Walkmen


The Walkmen

You & Me (Gigantic)

In 2004, The Walkmen proved they were more than just an over-hyped second cousin to sorely-missed Jonathan Fire*Eater — a band with whom they shared three members. The rapid canonization of their sophomore release, Bows + Arrows and the triumphant lead-single, "The Rat," freed the quintet from its lauded resume. Suddenly, fans could praise Hamilton Leithauser's lazy-eyed tenor without mentioning manic Fire*Eater frontman Stewart Lupton in the same sentence.

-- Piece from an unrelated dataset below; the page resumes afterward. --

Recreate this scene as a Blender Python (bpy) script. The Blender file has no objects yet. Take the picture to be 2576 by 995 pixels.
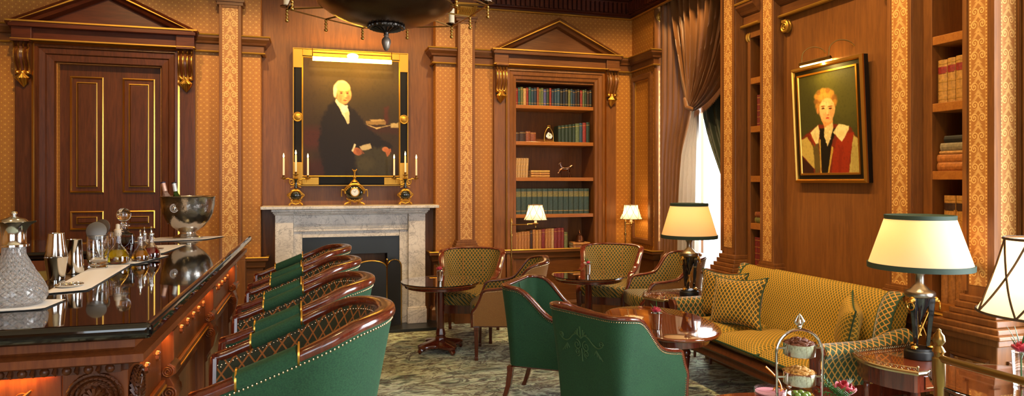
import bpy, bmesh, math, random
import numpy as np
from mathutils import Vector, Matrix
PI = math.pi; TAU = 2*PI
R = math.radians
random.seed(7)
scn = bpy.context.scene
col = scn.collection
OB = [0]

# ------------------------------------------------------------ mesh builder
class MB:
    def __init__(s): s.v=[]; s.f=[]; s.uv=[]; s.m=[]; s.sm=[]; s.mi=0; s.smooth=False
    def add(s, vs, fs, uvs=None, smooth=None):
        o=len(s.v); s.v.extend([tuple(p) for p in vs])
        for f in fs:
            s.f.append([o+i for i in f]); s.m.append(s.mi); s.sm.append(s.smooth if smooth is None else smooth)
            s.uv.append([uvs[i] for i in f] if uvs is not None else [(0,0)]*len(f))
        return s
    def box(s,x0,x1,y0,y1,z0,z1,f=None):
        p=[(x0,y0,z0),(x1,y0,z0),(x1,y1,z0),(x0,y1,z0),(x0,y0,z1),(x1,y0,z1),(x1,y1,z1),(x0,y1,z1)]
        if f: p=[f(*q) for q in p]
        return s.add(p,[(0,3,2,1),(4,5,6,7),(0,1,5,4),(1,2,6,5),(2,3,7,6),(3,0,4,7)],smooth=False)
    def panel(s,f,a0,a1,z0,z1,c,uvs=1.0):
        # rectangle with uv in units of its own width
        w=abs(a1-a0); p=[f(a0,z0,c),f(a1,z0,c),f(a1,z1,c),f(a0,z1,c)]
        return s.add(p,[(0,1,2,3)],[(0,z0/w),(1,z0/w),(1,z1/w),(0,z1/w)],smooth=False)
    def grid(s,P,UV=None,cu=False,cv=False,smooth=True):
        n=len(P); m=len(P[0]); vs=[p for r in P for p in r]
        us=[u for r in UV for u in r] if UV else None
        fs=[]
        for i in range(n if cu else n-1):
            for j in range(m if cv else m-1):
                i2=(i+1)%n; j2=(j+1)%m
                fs.append((i*m+j,i2*m+j,i2*m+j2,i*m+j2))
        return s.add(vs,fs,us,smooth)
    def loft(s,rings,cap=(True,True),uv=None,smooth=True):
        m=len(rings[0]); vs=[p for r in rings for p in r]
        us=[uv(p) for p in vs] if uv else None
        fs=[]
        for i in range(len(rings)-1):
            for j in range(m):
                j2=(j+1)%m; fs.append((i*m+j,i*m+j2,(i+1)*m+j2,(i+1)*m+j))
        if cap[0]: fs.append(tuple(range(m))[::-1])
        if cap[1]: fs.append(tuple((len(rings)-1)*m+j for j in range(m)))
        return s.add(vs,fs,us,smooth)
    def lathe(s,prof,n=24,c=(0,0,0),sx=1,sy=1,rot=0,smooth=True,M=None):
        rings=[]
        for r,z in prof:
            ring=[]
            for j in range(n):
                a=TAU*j/n+rot; p=Vector((r*math.cos(a)*sx,r*math.sin(a)*sy,z))
                if M: p=M@p
                ring.append((p[0]+c[0],p[1]+c[1],p[2]+c[2]))
            rings.append(ring)
        return s.loft(rings,smooth=smooth)
    def tube(s,pts,r,n=8,smooth=True,closed=False,flat=1.0):
        pts=[Vector(p) for p in pts]; N=len(pts)
        rr=list(r) if isinstance(r,(list,tuple)) else [r]*N
        if 5<=N<=9 and not closed:                      # smooth bends: Catmull-Rom resample
            q=[];w=[]
            for i in range(N-1):
                p0,p1,p2,p3=pts[max(i-1,0)],pts[i],pts[i+1],pts[min(i+2,N-1)]
                for j in range(4):
                    t=j/4; q.append(.5*((2*p1)+(p2-p0)*t+(2*p0-5*p1+4*p2-p3)*t*t+(3*p1-p0-3*p2+p3)*t**3)); w.append(lerp(rr[i],rr[i+1],t))
            pts=q+[pts[-1]]; rr=w+[rr[-1]]; N=len(pts)
        rings=[]; up=None
        for i,p in enumerate(pts):
            if closed: t=pts[(i+1)%N]-pts[(i-1)%N]
            else: t=pts[min(i+1,N-1)]-pts[max(i-1,0)]
            if t.length<1e-9: t=Vector((0,0,1))
            t.normalize()
            if up is None:
                up=Vector((0,0,1)) if abs(t.z)<.9 else Vector((1,0,0))
            a=t.cross(up)
            if a.length<1e-6: a=t.orthogonal()
            a.normalize(); b=a.cross(t); up=b
            rings.append([tuple(p+(a*math.cos(TAU*k/n)+b*math.sin(TAU*k/n)*flat)*rr[i]) for k in range(n)])
        if closed:
            rings.append(rings[0]); return s.loft(rings,(False,False),smooth=smooth)
        return s.loft(rings,smooth=smooth)
    def ball(s,c,r,sx=1,sy=1,sz=1,n=8,k=6,M=None):
        prof=[(math.sin(PI*i/k),-math.cos(PI*i/k)) for i in range(k+1)]
        prof=[(max(a,1e-4),b) for a,b in prof]
        rings=[]
        for a,b in prof:
            ring=[]
            for j in range(n):
                t=TAU*j/n; q=Vector((a*math.cos(t)*sx*r,a*math.sin(t)*sy*r,b*sz*r))
                if M: q=M@q
                ring.append((q[0]+c[0],q[1]+c[1],q[2]+c[2]))
            rings.append(ring)
        return s.loft(rings)
    def prism(s,poly,f,c0,c1,smooth=False):
        n=len(poly); vs=[f(a,b,c0) for a,b in poly]+[f(a,b,c1) for a,b in poly]
        fs=[tuple(range(n))[::-1],tuple(range(n,2*n))]+[(i,(i+1)%n,n+(i+1)%n,n+i) for i in range(n)]
        us=[(a,b) for a,b in poly]*2
        return s.add(vs,fs,us,smooth)
    def sweep(s,path,prof,f,closed=False,smooth=False,ends=True):
        # path in plane coords (a,b); prof = list of (offset to the right of travel, normal coord c)
        N=len(path); rings=[]
        for i in range(N):
            p=Vector(path[i]).to_2d()
            dn=[]; 
            if closed or i>0: d=p-Vector(path[i-1]); dn.append(d.normalized())
            if closed or i<N-1: d=Vector(path[(i+1)%N])-p; dn.append(d.normalized())
            nn=[Vector((d.y,-d.x)) for d in dn]
            if len(nn)==2:
                m=nn[0]+nn[1]
                if m.length<1e-6: m=nn[0]
                else: m=m/ max(m.dot(nn[0]),.2)
            else: m=nn[0]
            rings.append([f(p.x+m.x*o,p.y+m.y*o,c) for o,c in prof])
        if closed: rings.append(rings[0]); return s.loft(rings,(False,False),smooth=smooth)
        return s.loft(rings,(ends,ends),smooth=smooth)
    def build(s,name,mat,parent=None,bevel=0,seg=2,loc=None,rot=None,sharp=40,sub=0,solid=0,recalc=True,label=None):
        me=bpy.data.meshes.new(name); me.from_pydata(s.v,[],s.f)
        if any(any(u!=(0,0) for u in fu) for fu in s.uv[:50]) or s.uv and any(u!=(0,0) for u in s.uv[-1]):
            ul=me.uv_layers.new(name='UVMap'); flat=[c for fu in s.uv for u in fu for c in u]
            ul.data.foreach_set('uv',flat)
        for m in (mat if isinstance(mat,(list,tuple)) else [mat]): me.materials.append(m)
        me.polygons.foreach_set('material_index',s.m)
        me.polygons.foreach_set('use_smooth',s.sm)
        if recalc:
            b=bmesh.new(); b.from_mesh(me); bmesh.ops.recalc_face_normals(b,faces=b.faces); b.to_mesh(me); b.free()
        if any(s.sm): me.set_sharp_from_angle(angle=R(sharp))
        o=bpy.data.objects.new(name,me); col.objects.link(o)
        if parent: o.parent=parent
        if loc: o.location=loc
        if rot is not None: o.rotation_euler=(0,0,rot) if not isinstance(rot,(tuple,list)) else rot
        if solid:
            md=o.modifiers.new('solid','SOLIDIFY'); md.thickness=solid; md.offset=0
        if bevel:
            md=o.modifiers.new('bevel','BEVEL'); md.width=bevel; md.segments=seg; md.limit_method='ANGLE'; md.angle_limit=R(35)
            md.harden_normals=False
        if sub:
            md=o.modifiers.new('sub','SUBSURF'); md.levels=sub; md.render_levels=sub
        if label: o['label']=label
        return o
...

Of course, the Walkmen had only crated a whole new slew of demons to live up to. "The Rat" became the new monkey on their back. The band's 2006 LP, A Hundred Miles Off, and its rushed follow-up, Pussy Cats — a reproduction of Harry Nilsson's record of the same name — both failed to move the story ahead. Shifting between punk rave-ups and organ dirges, Hundred Miles revealed a band scrambling for ideas. Leithauser sounded exhausted, his once-towering voice straining for the rafters. Now — 11 years after Jonathan Fire*Eater's major label flame out, and four years after Bows + Arrows — the Walkmen have released the best album of their career, and certainly one of the best of 2008. Unlike previous outings, You & Me seems bound by a single, wholly organic, aesthetic impulse. The Walkmen's best attributes — Paul Maroon's piercing, reverb-drenched guitar; Matt Barrick's festive time-keeping; that drowsy, cavernous organ — have been paired with supple touches of horns and strings. These 14 songs have a relaxed, lived-in quality about them — nothing is forced, no note wasted. The Walkmen sound like they could do this all day.

But the real star here is Mr. Leithauser, whose voice has returned to its blustery, whiskey-worn self. Gone is the tension and stress so evident on Hundred Miles. As he does on much of the album, particularly on the ravaging "In the New Year" and "The Blue Route," Leithauser chronicles youth’s sad twilight — those post-college, pre-marriage years when all those good times and long nights begin to take their toll. "My friends and my family, they're all asking of me, how long will you ramble?" Leithauser screams on "In the New Year." "I've lived in a suitcase for too long," he wearily admits on "Seven Years Of Holidays (For Stretch)." Somehow, Leithauser finds a balance between a bitter, laconic Dylan, and Sinatra at his most sentimental. He's getting old, but not without a fight.

Which, it seems, is exactly what the Walkmen are doing. Most bands say their piece long before the fifth record — but not these private school boys. The Walkmen are just getting started.